Если такого обращения нет, если нет тайной свободы философского переопределения основ собственного бытия и сознания, тогда никакие "автоматизации", "компьютеризации", "революции свободного времени" не смогут сосредоточиться в ядрах свободного перерешения своей судьбы, не смогут сомкнуться в действительный всеобщий "социум культуры". Подчеркну еще раз: всеобщий разум, обращенный индивидом на самого себя, изменяющий (в неизвестность) собственные начала, только это, но отнюдь не мощные силы детерминации извне, из социальных структур, – вот единственный исток изначальности и всеобщности "человека культуры" XX века.

В истории уже случались кануны, кончающиеся ничем, если не формировались духовные силы самодетерминации (новая идея личности; новая идея разума). Древний Египет... Древняя Вавилония... Цивилизация Древнего Эбла...

Такой исход в никуда (историческое или попросту физическое уничтожение) сейчас совсем не исключен. Ведь наиболее типичным современным умонастроением оказывается – к концу века – массовое и индивидуальное отталкивание от Сил Высокого рационализма, страшная неохота задумываться на свой страх и риск...

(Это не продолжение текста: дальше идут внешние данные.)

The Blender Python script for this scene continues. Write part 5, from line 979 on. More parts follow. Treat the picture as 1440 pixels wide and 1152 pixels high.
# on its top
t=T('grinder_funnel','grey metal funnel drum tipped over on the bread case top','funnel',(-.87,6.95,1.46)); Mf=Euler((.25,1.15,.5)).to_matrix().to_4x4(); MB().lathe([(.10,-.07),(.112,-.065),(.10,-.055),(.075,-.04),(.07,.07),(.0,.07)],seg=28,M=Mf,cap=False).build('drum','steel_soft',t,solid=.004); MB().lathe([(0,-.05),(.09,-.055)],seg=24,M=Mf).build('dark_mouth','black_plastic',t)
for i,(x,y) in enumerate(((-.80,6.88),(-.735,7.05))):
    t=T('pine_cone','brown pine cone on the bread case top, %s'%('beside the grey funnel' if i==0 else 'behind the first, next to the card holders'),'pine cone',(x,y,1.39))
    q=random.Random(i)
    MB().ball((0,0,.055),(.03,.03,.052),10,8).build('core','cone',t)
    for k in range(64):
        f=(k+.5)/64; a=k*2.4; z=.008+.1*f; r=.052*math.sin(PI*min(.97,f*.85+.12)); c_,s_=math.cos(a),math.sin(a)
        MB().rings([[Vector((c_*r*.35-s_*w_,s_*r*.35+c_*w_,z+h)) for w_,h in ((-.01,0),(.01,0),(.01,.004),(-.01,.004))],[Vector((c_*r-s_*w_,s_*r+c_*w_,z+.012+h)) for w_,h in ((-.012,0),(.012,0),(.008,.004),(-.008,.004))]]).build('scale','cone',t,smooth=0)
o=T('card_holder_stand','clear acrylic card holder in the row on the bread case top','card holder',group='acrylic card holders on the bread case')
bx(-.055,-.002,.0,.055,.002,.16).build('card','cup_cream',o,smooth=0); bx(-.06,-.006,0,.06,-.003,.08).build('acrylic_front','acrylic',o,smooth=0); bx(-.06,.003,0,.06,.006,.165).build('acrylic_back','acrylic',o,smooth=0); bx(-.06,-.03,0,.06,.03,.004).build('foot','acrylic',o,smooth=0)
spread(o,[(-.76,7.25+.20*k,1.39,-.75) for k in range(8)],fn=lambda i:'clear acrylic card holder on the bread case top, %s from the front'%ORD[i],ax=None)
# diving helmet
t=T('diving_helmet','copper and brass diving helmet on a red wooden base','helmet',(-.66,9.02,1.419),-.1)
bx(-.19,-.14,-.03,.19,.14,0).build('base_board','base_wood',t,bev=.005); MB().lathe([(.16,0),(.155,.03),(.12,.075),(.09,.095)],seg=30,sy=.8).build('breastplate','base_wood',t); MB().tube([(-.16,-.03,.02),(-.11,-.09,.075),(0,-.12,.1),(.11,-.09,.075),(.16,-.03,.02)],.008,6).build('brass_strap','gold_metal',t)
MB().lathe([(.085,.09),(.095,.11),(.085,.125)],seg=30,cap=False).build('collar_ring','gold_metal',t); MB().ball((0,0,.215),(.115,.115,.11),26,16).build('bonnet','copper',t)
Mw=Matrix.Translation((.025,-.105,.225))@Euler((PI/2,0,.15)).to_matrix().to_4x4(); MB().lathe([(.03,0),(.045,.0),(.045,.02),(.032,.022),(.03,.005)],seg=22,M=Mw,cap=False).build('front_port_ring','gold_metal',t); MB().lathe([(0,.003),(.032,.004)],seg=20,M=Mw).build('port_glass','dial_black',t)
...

Кое-что о причинах упорного "бегства от чуда" нового разума я уже сказал в основном тексте, но сейчас необходимо более продуманно свести концы с концами.

Буду конспективен.

(1) Назревающий в XX веке всеобщий (философский) разум культуры требует такого резкого разрыва с разумом классическим, такой всеобъемлющей логической "трансдукции", которой не было в нашем разумении, наверно, с "осевого времени" кануна античности. Этот разрыв совершенно невыносим для привычных (в течение тысячелетий) "фигур понимания" и стереотипов здравого смысла. Эта пропасть между двумя формами разумения до неразличимости смахивает на безумие.